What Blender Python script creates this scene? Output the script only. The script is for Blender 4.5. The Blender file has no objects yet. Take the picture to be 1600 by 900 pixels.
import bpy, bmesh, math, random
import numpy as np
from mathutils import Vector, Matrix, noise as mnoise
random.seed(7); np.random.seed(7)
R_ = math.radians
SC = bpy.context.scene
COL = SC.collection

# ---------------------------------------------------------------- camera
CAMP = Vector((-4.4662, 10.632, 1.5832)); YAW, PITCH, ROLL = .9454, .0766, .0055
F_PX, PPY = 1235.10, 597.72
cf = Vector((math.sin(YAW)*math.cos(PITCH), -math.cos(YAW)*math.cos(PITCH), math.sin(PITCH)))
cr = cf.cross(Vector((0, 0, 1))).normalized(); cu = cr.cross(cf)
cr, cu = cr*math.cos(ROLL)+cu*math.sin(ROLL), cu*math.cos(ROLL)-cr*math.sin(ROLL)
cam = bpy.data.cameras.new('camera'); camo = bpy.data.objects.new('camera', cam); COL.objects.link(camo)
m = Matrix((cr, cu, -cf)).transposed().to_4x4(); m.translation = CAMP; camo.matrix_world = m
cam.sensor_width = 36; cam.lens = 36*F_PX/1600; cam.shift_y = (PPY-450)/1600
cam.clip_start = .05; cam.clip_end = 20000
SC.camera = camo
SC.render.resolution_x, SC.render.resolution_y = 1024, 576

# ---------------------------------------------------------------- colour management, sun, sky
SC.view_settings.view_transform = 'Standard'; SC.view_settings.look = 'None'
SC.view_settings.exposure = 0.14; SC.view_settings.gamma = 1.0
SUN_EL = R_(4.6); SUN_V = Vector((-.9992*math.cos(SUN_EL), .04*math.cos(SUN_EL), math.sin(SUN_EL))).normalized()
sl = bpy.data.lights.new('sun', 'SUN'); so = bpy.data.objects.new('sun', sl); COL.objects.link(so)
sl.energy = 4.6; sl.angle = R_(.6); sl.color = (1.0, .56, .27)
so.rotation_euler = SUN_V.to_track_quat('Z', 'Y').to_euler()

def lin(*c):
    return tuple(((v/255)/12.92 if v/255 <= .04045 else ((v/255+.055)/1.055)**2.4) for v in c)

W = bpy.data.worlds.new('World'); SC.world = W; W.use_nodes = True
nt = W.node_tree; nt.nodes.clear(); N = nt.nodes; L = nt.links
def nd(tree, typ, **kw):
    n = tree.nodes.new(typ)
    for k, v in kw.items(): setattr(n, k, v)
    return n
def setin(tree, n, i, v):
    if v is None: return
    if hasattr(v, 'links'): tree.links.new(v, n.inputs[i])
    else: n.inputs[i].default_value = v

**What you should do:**
From the first line of the data above to the line holding "return tuple(((v/255)/12.92 if", reproduce each line exactly; emit no other lines.

**Written response:**
What Blender Python script creates this scene? Output the script only. The script is for Blender 4.5. The Blender file has no objects yet. Take the picture to be 1600 by 900 pixels.
import bpy, bmesh, math, random
import numpy as np
from mathutils import Vector, Matrix, noise as mnoise
random.seed(7); np.random.seed(7)
R_ = math.radians
SC = bpy.context.scene
COL = SC.collection

# ---------------------------------------------------------------- camera
CAMP = Vector((-4.4662, 10.632, 1.5832)); YAW, PITCH, ROLL = .9454, .0766, .0055
F_PX, PPY = 1235.10, 597.72
cf = Vector((math.sin(YAW)*math.cos(PITCH), -math.cos(YAW)*math.cos(PITCH), math.sin(PITCH)))
cr = cf.cross(Vector((0, 0, 1))).normalized(); cu = cr.cross(cf)
cr, cu = cr*math.cos(ROLL)+cu*math.sin(ROLL), cu*math.cos(ROLL)-cr*math.sin(ROLL)
cam = bpy.data.cameras.new('camera'); camo = bpy.data.objects.new('camera', cam); COL.objects.link(camo)
m = Matrix((cr, cu, -cf)).transposed().to_4x4(); m.translation = CAMP; camo.matrix_world = m
cam.sensor_width = 36; cam.lens = 36*F_PX/1600; cam.shift_y = (PPY-450)/1600
cam.clip_start = .05; cam.clip_end = 20000
SC.camera = camo
SC.render.resolution_x, SC.render.resolution_y = 1024, 576

# ---------------------------------------------------------------- colour management, sun, sky
SC.view_settings.view_transform = 'Standard'; SC.view_settings.look = 'None'
SC.view_settings.exposure = 0.14; SC.view_settings.gamma = 1.0
SUN_EL = R_(4.6); SUN_V = Vector((-.9992*math.cos(SUN_EL), .04*math.cos(SUN_EL), math.sin(SUN_EL))).normalized()
sl = bpy.data.lights.new('sun', 'SUN'); so = bpy.data.objects.new('sun', sl); COL.objects.link(so)
sl.energy = 4.6; sl.angle = R_(.6); sl.color = (1.0, .56, .27)
so.rotation_euler = SUN_V.to_track_quat('Z', 'Y').to_euler()

def lin(*c):
    return tuple(((v/255)/12.92 if v/255 <= .04045 else ((v/255+.055)/1.055)**2.4) for v in c)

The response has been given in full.